# START OF PROVIDED DATA

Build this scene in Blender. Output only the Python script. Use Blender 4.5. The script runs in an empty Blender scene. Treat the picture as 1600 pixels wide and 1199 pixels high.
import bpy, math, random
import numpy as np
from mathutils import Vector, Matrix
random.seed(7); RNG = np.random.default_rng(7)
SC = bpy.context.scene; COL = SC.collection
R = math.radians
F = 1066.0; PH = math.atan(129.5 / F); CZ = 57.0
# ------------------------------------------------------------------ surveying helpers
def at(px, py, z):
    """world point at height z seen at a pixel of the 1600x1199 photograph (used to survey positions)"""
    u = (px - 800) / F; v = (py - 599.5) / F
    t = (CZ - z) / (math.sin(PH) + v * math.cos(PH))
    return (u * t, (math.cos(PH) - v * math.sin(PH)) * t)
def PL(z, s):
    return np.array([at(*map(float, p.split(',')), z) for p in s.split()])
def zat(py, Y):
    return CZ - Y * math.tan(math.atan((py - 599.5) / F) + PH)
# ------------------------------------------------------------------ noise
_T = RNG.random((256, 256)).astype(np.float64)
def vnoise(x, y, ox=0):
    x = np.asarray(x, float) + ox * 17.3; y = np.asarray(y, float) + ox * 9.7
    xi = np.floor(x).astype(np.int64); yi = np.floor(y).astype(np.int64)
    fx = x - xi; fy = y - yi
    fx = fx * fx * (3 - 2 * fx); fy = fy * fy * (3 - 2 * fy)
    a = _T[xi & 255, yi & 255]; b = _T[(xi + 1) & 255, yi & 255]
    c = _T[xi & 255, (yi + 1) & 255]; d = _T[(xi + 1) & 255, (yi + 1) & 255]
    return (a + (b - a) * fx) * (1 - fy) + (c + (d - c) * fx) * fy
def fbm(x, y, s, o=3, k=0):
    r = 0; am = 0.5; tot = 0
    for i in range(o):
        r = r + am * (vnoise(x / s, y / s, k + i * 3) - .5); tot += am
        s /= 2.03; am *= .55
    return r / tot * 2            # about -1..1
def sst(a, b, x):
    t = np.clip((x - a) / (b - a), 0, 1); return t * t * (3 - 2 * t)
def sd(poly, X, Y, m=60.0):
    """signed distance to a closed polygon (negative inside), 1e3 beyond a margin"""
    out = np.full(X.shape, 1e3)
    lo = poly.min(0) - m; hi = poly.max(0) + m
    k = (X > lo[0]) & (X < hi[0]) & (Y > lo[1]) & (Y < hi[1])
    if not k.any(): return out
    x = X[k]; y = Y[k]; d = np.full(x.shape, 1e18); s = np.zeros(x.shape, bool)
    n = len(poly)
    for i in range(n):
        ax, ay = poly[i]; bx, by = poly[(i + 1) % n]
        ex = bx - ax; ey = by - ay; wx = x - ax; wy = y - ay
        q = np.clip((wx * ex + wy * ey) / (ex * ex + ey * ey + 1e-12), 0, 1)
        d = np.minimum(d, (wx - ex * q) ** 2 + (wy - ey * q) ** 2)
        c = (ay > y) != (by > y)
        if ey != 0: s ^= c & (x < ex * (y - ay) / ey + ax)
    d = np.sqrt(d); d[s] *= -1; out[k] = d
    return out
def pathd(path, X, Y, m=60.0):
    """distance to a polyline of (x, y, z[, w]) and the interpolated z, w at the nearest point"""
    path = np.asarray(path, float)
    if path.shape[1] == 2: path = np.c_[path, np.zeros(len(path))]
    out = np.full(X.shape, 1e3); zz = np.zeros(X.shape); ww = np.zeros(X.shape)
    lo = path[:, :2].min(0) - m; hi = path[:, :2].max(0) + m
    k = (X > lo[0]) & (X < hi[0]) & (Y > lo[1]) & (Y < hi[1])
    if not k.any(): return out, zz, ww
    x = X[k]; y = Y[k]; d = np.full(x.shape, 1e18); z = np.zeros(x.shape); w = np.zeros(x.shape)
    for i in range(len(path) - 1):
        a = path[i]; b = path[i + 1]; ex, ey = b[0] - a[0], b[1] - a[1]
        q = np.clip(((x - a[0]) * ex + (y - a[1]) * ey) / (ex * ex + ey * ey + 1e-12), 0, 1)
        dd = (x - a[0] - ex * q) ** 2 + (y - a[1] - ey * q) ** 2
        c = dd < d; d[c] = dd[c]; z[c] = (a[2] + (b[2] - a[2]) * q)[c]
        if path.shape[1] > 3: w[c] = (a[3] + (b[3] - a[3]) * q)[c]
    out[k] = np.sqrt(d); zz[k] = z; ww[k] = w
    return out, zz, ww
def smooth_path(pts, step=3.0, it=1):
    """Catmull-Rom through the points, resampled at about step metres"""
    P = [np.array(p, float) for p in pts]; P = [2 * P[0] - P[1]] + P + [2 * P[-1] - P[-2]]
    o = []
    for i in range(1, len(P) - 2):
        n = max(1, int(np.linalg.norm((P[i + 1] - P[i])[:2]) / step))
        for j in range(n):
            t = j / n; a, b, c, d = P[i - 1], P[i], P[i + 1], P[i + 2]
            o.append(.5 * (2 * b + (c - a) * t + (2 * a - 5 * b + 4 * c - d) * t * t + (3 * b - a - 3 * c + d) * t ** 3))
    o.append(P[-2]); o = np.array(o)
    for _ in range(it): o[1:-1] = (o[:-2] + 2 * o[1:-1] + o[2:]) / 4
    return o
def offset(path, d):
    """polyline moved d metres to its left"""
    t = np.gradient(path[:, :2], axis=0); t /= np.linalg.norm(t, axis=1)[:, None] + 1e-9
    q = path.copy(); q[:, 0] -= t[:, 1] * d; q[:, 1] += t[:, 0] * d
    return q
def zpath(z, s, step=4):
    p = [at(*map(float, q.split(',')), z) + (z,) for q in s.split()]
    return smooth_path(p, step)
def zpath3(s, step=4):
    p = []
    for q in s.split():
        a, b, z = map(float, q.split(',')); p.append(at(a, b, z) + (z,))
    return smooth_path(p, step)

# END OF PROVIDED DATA
# START OF PROVIDED DATA

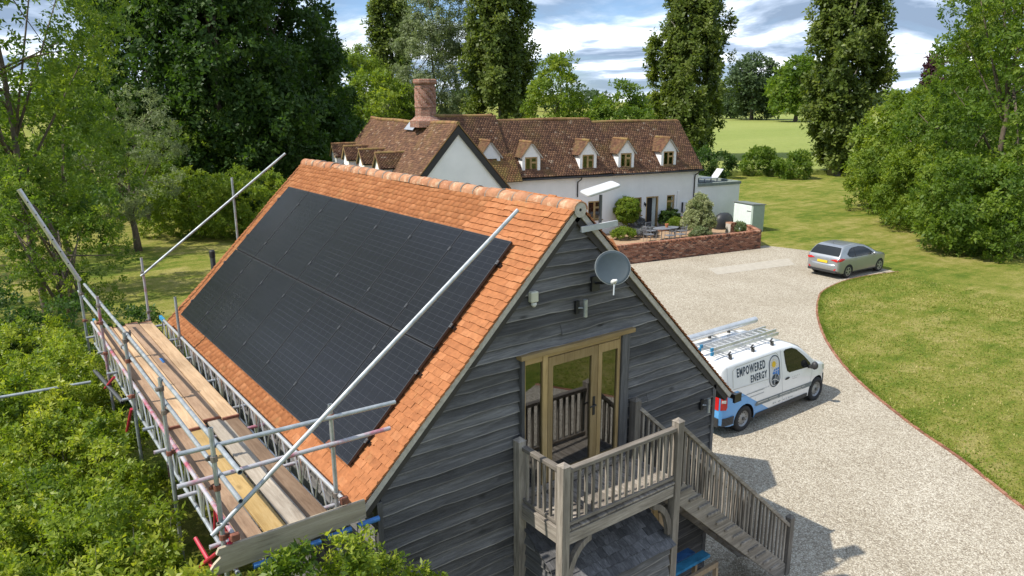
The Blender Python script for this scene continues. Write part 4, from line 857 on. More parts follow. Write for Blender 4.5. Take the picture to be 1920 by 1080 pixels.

# END OF PROVIDED DATA

## EXERCISE DIRECTIONS
Scan the material above. Copy each line that holds the word "script".

## RESULT FOR THIS EXERCISE
Build this scene in Blender. Output only the Python script. Use Blender 4.5. The script runs in an empty Blender scene. Treat the picture as 1600 pixels wide and 1199 pixels high.
The Blender Python script for this scene continues. Write part 4, from line 857 on. More parts follow. Write for Blender 4.5. Take the picture to be 1920 by 1080 pixels.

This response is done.